* WHAT NEEDS TO BE DONE
Write out exactly the lines from the line with "Generate a Blender" through the line with "cam_d.dof.aperture_fstop = 13.0", both ends included, and no other line.

* RECORDS FOR THE EXERCISE
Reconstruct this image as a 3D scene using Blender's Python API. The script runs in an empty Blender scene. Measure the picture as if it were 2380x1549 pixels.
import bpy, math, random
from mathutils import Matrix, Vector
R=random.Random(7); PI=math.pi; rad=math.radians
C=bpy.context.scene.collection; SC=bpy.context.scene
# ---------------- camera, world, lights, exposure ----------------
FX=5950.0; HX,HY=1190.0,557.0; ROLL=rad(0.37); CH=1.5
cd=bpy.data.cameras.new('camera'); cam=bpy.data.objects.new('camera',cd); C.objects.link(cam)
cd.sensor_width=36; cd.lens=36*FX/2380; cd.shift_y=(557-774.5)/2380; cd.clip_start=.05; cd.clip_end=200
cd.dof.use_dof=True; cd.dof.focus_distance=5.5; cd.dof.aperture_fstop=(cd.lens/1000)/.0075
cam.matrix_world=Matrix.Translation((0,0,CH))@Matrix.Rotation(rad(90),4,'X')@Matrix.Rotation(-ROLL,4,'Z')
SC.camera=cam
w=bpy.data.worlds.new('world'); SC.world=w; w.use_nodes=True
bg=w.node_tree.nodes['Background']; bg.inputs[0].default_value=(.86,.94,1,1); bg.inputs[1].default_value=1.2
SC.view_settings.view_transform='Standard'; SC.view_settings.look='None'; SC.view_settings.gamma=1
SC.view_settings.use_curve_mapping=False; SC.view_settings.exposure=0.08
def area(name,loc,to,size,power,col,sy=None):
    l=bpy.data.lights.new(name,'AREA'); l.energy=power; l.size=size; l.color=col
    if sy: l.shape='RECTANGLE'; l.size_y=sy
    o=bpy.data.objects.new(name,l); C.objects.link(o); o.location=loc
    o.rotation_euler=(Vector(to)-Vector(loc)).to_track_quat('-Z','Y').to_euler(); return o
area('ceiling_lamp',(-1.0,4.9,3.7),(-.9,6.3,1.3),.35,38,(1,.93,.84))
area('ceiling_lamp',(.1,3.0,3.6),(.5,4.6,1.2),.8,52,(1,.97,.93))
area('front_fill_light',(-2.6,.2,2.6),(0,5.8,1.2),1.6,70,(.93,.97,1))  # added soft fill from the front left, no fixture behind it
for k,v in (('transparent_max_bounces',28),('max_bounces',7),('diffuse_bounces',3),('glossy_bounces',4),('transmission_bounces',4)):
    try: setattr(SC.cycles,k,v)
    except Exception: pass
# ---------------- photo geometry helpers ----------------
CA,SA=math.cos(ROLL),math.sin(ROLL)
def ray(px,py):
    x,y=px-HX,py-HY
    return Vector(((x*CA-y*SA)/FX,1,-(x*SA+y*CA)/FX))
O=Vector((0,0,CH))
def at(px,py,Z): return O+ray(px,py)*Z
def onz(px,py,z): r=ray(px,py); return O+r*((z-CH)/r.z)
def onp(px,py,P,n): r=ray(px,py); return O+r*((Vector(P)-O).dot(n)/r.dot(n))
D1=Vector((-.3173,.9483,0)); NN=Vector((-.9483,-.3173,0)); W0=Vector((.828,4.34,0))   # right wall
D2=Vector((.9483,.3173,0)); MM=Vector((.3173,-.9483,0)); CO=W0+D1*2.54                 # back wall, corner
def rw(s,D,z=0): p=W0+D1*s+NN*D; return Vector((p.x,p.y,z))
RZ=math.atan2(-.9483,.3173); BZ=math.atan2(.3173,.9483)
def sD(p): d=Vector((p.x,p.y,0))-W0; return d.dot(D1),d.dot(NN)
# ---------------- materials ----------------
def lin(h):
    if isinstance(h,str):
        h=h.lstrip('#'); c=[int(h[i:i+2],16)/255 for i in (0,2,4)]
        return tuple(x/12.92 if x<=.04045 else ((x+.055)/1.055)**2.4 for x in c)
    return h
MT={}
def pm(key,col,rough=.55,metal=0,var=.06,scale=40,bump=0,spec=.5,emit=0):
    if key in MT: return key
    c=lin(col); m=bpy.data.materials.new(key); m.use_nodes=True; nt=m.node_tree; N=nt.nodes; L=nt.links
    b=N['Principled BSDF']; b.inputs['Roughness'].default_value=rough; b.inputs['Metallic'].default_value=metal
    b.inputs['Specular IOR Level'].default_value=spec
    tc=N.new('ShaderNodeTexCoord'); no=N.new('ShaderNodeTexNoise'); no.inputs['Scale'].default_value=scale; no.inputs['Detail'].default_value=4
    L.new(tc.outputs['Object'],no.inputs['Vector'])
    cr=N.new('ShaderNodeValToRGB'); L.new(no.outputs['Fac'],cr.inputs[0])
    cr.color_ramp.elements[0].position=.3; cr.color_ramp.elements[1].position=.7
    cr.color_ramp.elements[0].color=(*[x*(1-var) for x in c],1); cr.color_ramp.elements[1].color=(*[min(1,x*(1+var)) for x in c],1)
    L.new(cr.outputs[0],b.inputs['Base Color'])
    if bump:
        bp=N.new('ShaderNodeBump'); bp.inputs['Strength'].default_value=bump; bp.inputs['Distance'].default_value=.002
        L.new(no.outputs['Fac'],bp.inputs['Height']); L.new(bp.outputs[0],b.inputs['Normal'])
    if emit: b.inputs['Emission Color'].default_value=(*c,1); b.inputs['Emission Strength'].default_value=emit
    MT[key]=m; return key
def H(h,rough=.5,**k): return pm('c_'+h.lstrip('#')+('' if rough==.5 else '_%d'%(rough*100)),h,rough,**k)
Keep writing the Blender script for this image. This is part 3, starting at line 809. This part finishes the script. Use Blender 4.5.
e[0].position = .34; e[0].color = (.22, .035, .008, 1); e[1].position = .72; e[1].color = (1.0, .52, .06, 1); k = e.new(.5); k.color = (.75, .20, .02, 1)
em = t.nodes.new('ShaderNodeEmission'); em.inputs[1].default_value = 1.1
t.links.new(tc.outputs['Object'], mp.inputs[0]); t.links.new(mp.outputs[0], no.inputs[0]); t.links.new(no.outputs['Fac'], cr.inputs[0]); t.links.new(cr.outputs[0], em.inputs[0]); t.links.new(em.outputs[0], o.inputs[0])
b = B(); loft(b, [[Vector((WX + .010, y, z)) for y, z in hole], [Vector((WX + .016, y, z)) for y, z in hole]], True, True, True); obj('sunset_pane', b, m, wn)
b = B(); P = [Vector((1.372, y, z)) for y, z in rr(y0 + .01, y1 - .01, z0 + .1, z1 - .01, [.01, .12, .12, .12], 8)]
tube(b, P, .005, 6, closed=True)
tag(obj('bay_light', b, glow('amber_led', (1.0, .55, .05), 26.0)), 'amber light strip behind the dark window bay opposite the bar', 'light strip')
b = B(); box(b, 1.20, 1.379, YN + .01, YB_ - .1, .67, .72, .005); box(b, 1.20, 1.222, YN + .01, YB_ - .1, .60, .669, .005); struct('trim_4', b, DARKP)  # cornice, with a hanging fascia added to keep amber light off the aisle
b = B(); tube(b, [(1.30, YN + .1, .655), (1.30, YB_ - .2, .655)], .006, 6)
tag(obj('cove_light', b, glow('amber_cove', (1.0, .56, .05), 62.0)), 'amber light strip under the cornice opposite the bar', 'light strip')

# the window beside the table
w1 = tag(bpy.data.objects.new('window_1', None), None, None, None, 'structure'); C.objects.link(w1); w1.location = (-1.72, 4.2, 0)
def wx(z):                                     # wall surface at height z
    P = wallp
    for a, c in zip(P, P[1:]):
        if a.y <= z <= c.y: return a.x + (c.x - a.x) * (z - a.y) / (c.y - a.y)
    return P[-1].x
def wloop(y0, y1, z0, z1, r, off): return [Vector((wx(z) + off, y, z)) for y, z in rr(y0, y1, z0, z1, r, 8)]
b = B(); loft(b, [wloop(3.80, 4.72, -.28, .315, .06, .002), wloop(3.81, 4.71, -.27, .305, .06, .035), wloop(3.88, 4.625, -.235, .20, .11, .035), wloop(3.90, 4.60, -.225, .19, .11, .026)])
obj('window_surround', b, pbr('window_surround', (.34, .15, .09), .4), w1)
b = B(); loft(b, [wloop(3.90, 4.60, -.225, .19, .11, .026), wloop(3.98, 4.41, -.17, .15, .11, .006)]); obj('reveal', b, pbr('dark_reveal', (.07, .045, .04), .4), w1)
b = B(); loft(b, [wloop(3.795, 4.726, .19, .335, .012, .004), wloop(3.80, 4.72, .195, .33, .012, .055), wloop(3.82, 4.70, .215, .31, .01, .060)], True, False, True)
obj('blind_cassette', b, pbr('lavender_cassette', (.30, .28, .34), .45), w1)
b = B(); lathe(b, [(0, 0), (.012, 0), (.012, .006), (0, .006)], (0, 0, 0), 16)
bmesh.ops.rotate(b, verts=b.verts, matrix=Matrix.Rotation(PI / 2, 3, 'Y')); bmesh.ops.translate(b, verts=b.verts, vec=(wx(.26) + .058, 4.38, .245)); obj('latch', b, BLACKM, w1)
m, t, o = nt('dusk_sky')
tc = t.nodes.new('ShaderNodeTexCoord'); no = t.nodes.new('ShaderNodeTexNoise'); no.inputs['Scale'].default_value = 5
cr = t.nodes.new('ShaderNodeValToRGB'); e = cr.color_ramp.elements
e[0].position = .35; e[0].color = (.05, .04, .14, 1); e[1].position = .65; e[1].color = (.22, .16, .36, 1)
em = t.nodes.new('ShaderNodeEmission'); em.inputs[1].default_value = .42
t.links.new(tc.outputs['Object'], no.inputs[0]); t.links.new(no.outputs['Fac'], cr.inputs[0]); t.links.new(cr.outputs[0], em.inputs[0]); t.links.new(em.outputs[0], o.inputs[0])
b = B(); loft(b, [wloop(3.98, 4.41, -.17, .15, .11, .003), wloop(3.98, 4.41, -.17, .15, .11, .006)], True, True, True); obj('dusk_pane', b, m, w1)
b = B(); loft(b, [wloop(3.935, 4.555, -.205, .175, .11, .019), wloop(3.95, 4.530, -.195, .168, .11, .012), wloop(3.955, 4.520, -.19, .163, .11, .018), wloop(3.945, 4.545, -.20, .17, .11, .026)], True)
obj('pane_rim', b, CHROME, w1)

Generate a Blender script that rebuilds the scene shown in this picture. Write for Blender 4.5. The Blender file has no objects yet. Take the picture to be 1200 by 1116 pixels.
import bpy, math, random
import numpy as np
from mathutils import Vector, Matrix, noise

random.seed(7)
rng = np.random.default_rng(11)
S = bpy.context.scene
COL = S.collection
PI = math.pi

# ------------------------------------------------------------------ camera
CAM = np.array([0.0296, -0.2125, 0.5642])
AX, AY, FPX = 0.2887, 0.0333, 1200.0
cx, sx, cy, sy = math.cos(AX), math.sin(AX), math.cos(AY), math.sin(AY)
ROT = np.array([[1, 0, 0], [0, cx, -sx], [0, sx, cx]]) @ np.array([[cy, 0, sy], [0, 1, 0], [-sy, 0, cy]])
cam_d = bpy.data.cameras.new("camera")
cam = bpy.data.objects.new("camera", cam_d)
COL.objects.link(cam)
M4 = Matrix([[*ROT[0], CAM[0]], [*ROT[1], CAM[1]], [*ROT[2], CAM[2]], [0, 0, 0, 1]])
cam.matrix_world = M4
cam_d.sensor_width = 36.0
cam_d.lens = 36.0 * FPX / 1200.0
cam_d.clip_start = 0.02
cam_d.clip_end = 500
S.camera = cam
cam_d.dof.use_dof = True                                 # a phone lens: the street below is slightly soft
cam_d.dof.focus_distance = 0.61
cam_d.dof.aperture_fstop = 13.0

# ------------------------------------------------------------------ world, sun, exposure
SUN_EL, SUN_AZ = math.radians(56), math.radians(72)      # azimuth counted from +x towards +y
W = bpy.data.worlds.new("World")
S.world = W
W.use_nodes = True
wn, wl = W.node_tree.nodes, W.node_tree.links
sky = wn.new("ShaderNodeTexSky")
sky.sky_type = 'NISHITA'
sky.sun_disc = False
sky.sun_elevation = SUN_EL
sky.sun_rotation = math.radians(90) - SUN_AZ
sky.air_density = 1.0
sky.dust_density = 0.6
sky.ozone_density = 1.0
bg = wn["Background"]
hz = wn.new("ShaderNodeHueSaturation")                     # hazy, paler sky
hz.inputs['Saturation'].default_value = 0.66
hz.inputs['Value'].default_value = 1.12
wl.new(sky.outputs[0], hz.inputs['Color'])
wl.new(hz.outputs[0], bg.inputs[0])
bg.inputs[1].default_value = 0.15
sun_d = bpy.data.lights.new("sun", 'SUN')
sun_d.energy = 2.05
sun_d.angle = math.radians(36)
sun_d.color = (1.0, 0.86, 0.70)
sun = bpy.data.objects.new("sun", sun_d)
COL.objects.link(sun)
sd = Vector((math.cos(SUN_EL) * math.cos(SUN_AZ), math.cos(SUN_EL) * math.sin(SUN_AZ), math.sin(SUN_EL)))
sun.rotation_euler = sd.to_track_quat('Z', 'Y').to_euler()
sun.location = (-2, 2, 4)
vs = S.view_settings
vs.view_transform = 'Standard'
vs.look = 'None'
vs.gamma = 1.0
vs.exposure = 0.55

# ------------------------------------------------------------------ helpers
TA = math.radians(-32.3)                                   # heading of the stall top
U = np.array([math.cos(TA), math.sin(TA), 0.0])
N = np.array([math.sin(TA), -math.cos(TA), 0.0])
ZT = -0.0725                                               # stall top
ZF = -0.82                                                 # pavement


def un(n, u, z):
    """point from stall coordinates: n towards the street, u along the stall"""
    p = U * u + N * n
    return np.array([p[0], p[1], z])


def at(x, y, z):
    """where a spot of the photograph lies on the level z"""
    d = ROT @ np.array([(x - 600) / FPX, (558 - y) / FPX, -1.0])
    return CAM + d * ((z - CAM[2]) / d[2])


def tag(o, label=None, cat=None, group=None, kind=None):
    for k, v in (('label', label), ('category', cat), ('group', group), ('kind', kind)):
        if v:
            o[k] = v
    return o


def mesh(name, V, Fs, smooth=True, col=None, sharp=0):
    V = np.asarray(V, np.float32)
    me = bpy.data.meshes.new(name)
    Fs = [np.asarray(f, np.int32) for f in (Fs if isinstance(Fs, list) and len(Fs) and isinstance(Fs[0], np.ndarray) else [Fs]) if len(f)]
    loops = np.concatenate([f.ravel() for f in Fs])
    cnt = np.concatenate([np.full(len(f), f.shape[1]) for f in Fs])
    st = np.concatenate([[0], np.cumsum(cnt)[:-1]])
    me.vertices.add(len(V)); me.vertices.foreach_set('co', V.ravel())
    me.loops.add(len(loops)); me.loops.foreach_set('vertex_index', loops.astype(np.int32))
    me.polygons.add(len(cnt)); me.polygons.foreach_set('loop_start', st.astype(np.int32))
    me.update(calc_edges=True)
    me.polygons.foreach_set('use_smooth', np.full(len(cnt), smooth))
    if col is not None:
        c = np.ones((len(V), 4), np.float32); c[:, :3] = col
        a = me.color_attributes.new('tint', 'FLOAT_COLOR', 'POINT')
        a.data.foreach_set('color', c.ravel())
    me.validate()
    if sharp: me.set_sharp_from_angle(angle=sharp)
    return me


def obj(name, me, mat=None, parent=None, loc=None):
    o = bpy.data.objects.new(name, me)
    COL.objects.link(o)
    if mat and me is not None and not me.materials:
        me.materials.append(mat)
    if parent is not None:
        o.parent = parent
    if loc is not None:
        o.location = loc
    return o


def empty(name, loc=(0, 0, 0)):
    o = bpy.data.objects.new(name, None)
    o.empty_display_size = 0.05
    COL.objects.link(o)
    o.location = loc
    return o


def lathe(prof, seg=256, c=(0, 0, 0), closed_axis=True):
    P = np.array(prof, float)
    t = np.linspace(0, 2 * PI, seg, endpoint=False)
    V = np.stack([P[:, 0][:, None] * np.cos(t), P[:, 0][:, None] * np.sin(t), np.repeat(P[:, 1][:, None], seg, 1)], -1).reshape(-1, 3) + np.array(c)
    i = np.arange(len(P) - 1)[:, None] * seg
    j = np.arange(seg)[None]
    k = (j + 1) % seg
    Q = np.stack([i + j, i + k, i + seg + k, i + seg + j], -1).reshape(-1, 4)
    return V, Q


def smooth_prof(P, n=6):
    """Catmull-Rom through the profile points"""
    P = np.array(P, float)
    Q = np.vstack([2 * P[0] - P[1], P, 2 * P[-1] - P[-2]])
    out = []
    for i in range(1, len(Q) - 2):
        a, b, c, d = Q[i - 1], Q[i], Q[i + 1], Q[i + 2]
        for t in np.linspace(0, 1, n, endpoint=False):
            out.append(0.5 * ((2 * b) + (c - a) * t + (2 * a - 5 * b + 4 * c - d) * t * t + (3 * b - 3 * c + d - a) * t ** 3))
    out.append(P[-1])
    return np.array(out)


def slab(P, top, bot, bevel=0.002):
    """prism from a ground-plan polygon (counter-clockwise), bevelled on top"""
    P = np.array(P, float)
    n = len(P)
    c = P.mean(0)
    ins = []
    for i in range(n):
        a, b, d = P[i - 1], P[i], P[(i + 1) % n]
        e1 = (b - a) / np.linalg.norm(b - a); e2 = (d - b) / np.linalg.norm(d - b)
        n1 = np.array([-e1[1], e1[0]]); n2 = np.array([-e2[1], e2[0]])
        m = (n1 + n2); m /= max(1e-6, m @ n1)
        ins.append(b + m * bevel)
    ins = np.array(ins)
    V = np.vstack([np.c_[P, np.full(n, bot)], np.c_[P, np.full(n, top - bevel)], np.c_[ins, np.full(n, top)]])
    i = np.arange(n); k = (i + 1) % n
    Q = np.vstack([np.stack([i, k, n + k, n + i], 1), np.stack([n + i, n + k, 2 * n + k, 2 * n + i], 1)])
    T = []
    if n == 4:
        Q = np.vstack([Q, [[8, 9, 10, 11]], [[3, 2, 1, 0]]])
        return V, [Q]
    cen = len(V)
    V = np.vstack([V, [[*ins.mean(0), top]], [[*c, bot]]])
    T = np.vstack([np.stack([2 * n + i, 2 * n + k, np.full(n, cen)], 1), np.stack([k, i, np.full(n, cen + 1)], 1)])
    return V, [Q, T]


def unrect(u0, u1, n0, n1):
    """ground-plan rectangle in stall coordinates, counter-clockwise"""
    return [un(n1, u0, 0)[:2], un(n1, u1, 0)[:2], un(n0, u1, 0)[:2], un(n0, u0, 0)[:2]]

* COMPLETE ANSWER
Generate a Blender script that rebuilds the scene shown in this picture. Write for Blender 4.5. The Blender file has no objects yet. Take the picture to be 1200 by 1116 pixels.
import bpy, math, random
import numpy as np
from mathutils import Vector, Matrix, noise

random.seed(7)
rng = np.random.default_rng(11)
S = bpy.context.scene
COL = S.collection
PI = math.pi

# ------------------------------------------------------------------ camera
CAM = np.array([0.0296, -0.2125, 0.5642])
AX, AY, FPX = 0.2887, 0.0333, 1200.0
cx, sx, cy, sy = math.cos(AX), math.sin(AX), math.cos(AY), math.sin(AY)
ROT = np.array([[1, 0, 0], [0, cx, -sx], [0, sx, cx]]) @ np.array([[cy, 0, sy], [0, 1, 0], [-sy, 0, cy]])
cam_d = bpy.data.cameras.new("camera")
cam = bpy.data.objects.new("camera", cam_d)
COL.objects.link(cam)
M4 = Matrix([[*ROT[0], CAM[0]], [*ROT[1], CAM[1]], [*ROT[2], CAM[2]], [0, 0, 0, 1]])
cam.matrix_world = M4
cam_d.sensor_width = 36.0
cam_d.lens = 36.0 * FPX / 1200.0
cam_d.clip_start = 0.02
cam_d.clip_end = 500
S.camera = cam
cam_d.dof.use_dof = True                                 # a phone lens: the street below is slightly soft
cam_d.dof.focus_distance = 0.61
cam_d.dof.aperture_fstop = 13.0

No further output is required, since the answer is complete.